Avant les parfumeurs et les lunetiers, les artistes sont nombreux à s’être exprimés avec l’élégante typo suisse: Jenny Holzer, Barbara Kruger, Liam Gillick, Thomas Locher et tant d’autres. «MAIS MOI, JE TE VOIS», «NOT HERE», «LOOK, I AM BLIND, LOOK»: difficile de ne pas penser aux œuvres de Rémy Zaugg qui a exporté les énormes majuscules d’Helvetica bien au-delà des frontières de son Jura natal. En Suisse alémanique, Alex Hanimann et Verena Thürkauf troquent également leurs pinceaux contre ces caractères intemporels.

En décoration intérieure, la tendance du moment consiste à customiser son intérieur avec de grosses lettres à déposer ici et là. Elles permettent à chacun de choisir le mot qui lui parle, qui stimule son imagination. Parmi elles, les copies d’Helvetica se taillent la part du lion.

Alors qu’aujourd’hui, sur les ordinateurs, le recours au menu «Police» semble banal, un coup d’œil à l’histoire de la typographie s’impose. Parmi les 100’000 polices qui existent, chacun a sa préférée. Quel chemin parcouru depuis Gutenberg! La création à Bâle, en 1957, de la police Helvetica par Max Miedinger est marquée d’une pierre blanche. Par sa simplicité, son efficacité, sa logique et sa clarté, elle est rapidement devenue l’emblème de la typographie suisse et a remodelé le monde moderne.

On la retrouve partout, dans la pub, les signalisations routières et ferroviaires, le métro new-yorkais, les logos de multinationales, les affiches de films, les pochettes de disques, les mugs ou les t-shirts. Le film «Helvetica», de Gary Hustwit, nous convainc définitivement de son omniprésence. «Dans les rues de la planète, ces caractères sont comme de l’oxygène. Vous n’avez pas le choix, vous devez les respirer», relève Simon Garfield dans «Sales caractères» (Seuil).

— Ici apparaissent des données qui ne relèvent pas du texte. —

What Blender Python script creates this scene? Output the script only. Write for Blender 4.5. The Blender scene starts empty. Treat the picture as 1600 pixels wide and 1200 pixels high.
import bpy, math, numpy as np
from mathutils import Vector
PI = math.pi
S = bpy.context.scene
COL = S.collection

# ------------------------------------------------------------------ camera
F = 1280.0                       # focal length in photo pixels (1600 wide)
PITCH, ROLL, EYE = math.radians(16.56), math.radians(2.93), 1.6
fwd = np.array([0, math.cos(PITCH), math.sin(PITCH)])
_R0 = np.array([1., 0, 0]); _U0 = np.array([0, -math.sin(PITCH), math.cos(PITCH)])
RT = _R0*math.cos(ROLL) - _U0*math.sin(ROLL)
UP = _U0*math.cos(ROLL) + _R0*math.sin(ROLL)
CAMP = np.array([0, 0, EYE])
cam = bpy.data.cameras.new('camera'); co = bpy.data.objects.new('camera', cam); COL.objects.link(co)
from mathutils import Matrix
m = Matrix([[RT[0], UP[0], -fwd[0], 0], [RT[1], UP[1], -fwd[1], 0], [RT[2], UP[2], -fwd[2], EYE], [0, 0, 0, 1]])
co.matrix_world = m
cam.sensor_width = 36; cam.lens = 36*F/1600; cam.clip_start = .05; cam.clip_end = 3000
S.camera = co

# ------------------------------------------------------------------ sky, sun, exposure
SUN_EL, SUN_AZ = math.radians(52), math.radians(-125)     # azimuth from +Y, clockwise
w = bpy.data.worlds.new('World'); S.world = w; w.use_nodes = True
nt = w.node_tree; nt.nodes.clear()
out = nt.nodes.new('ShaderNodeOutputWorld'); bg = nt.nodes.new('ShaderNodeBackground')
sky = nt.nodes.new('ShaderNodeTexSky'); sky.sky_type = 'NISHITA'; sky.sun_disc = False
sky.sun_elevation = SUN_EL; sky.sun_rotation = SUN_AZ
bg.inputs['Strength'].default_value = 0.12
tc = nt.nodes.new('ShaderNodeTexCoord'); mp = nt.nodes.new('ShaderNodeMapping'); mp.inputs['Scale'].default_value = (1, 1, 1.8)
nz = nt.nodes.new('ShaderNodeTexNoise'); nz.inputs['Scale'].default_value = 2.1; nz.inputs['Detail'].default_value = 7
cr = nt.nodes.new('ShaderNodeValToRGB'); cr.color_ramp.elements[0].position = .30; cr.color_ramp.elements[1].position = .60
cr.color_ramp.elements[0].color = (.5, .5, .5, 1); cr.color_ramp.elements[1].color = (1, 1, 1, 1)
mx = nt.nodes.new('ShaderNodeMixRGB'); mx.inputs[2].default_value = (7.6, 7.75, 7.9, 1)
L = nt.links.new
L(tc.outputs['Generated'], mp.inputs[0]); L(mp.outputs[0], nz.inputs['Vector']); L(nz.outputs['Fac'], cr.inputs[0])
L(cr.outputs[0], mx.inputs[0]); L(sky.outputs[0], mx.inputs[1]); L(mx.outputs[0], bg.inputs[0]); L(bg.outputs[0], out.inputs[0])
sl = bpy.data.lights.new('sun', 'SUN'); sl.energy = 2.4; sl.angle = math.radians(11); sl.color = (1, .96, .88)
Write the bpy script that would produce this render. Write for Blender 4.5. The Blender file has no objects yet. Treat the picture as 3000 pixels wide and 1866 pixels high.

Impossible, donc, d’échapper à Helvetica. Cyrus Highsmith, un jeune graphiste new-yorkais, en a administré la preuve en se lançant le défi de passer une journée sans Helvetica. Dès le saut du lit, il a commencé à rencontrer des difficultés pour s’habiller (attention aux étiquettes et instructions de lavage) et a dû se rendre à pied à Manhattan (le métro en est tapissé).

Il n’a pas pu lire le New York Times, a détourné son regard de quantités de mots dans la rue, est ressorti de restaurants à cause de leurs cartes, n’a acheté aucun produit signalé en Helvetica. Pas question bien sûr de surfer sur Internet ou d’utiliser sa carte de crédit. Alors qu’il aspirait à terminer son éprouvante journée devant la TV, il a enfin constaté que les chiffres de sa télécommande étaient en… Helvetica!

Son sosie Arial, mal vu au sein de la communauté du design, n’est pas parvenu à détrôner la superstar des polices. Et même si Calibri, la police par défaut pour Word, Outlook, PowerPoint et Excel, est la plus employée dans le monde occidental, la séduction d’Helvetica continue à opérer.